I recently had a very sobering experience at a karaoke bar in Dallas. I got up and sang Gavin DeGraw’s “I’m In Love with a Girl”—I killed it. I was totally awesome. After I sang, people came to where I was sitting and said, “Man you can really sing!” “Nobody’s gonna wanna sing after that.” Just as I was getting full of myself and thinking about how hard I rock, a guy got up on the stage and did “Welcome to the Jungle” by Guns-N-Roses. Vocally, he was aweful; just screamed it. He was pitchy, completely untrained, and …awesome. Not a hint of shyness. He knew all the words from hearing it a thousand times at frat parties, no doubt. He had all of Axl’s moves down. It also helped that he looked like an underwear model with a million-dollar smile. The audience went insane. Everyone was on their feet. Women of all ages were acting like monkeys in heat. Now I ask you: who owned the club that night–the “professional singer,” or the guy with no inhabitions that made an emotional connection with the guys and had sexual appeal to the ladies? Hmm…life just ain’t fair, now is it?
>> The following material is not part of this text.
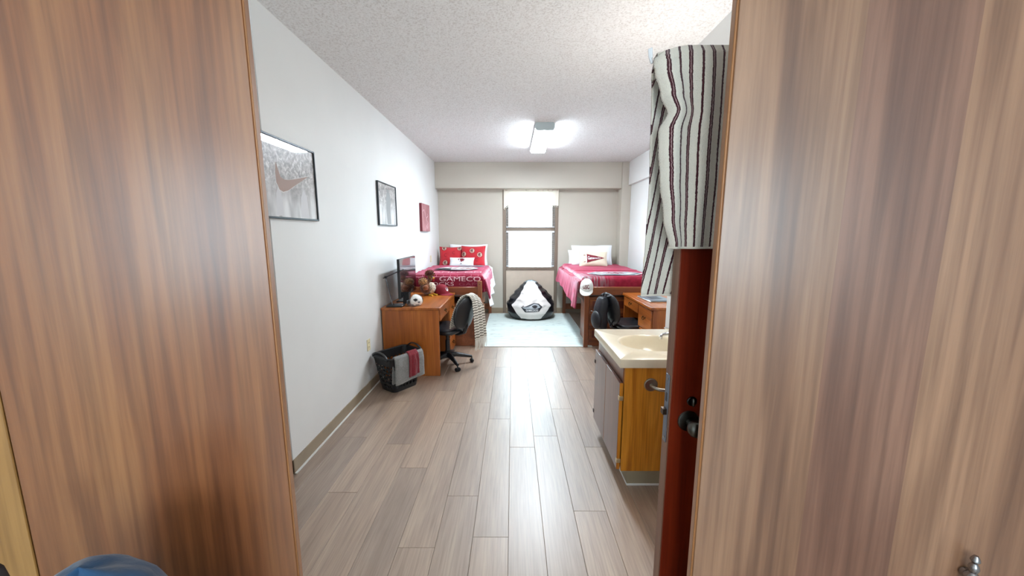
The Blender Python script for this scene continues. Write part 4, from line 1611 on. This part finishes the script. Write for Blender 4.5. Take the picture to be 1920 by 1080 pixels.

If it’s not about sheer vocal prowess, then what’s the deal? It’s about “edge.” What is your market? Your target audience? Your “thing?” Your message? Your groove? Your EDGE? Many great artists had early bouts with failure before they found their edge. Read Trisha Yearwood’s Get Hot or Go Home: The Making of a Nashville Star. Some singers find they have to change the sound of their voice completely to stand out: Caleb Followill of Kings of Leon (from clean pop to gruff rock), Britney Spears (from belter to a near-childish, breathy tone), Alanis Morissette (from pop to crazy awesomeness), to name just a few. Others had to get crazy with their live performances to set themselves apart (Lada Gaga, anyone? ….amazing!!). What about Ke$ha (the “Tik Tok” chick)? Everyone who meets her says, “She’s so weird!” YEAH! Well, it’s working for her.

OK, consider that your butt-woopin’ for the day. NOW, time for action. How will you find your edge? Here is your homework:

  1. What is your MESSAGE as an artist? (If you don’t know what any of this means, then go read the articles about message and image, then come back to this later.)
  2. How does your voice need to SOUND to best convey your message? (i.e. if your message is all about getting’ rowdy at the rodeo, then your vocals should not sound like Michael Bublé—get it?)
  3. What should your IMAGE be like to match both your SOUND and your MESSAGE? (If you’re singing sexy pop songs, don’t dress like a 3rd grade teacher…FAIL.)

If you are serious about being an artist, then none of this is optional. Do you hear what I’m saying? This is not optional. You have to figure it out. For the next few days (or weeks), focus on your message, your sound, and your image. And I mean focus. A scattered image is worthless. Your audience will NOT TRY to “see” it. You have to show them. A record label will absolutely not try to guess what you’re trying to say with your music. You must wrap it up in a neat box and hand it to them—a complete package, ready to go. OK, now stop reading and go practice. Or better yet, go find your edge. If you’ll excuse me, I’m gonna go learn “Welcome to the Jungle.”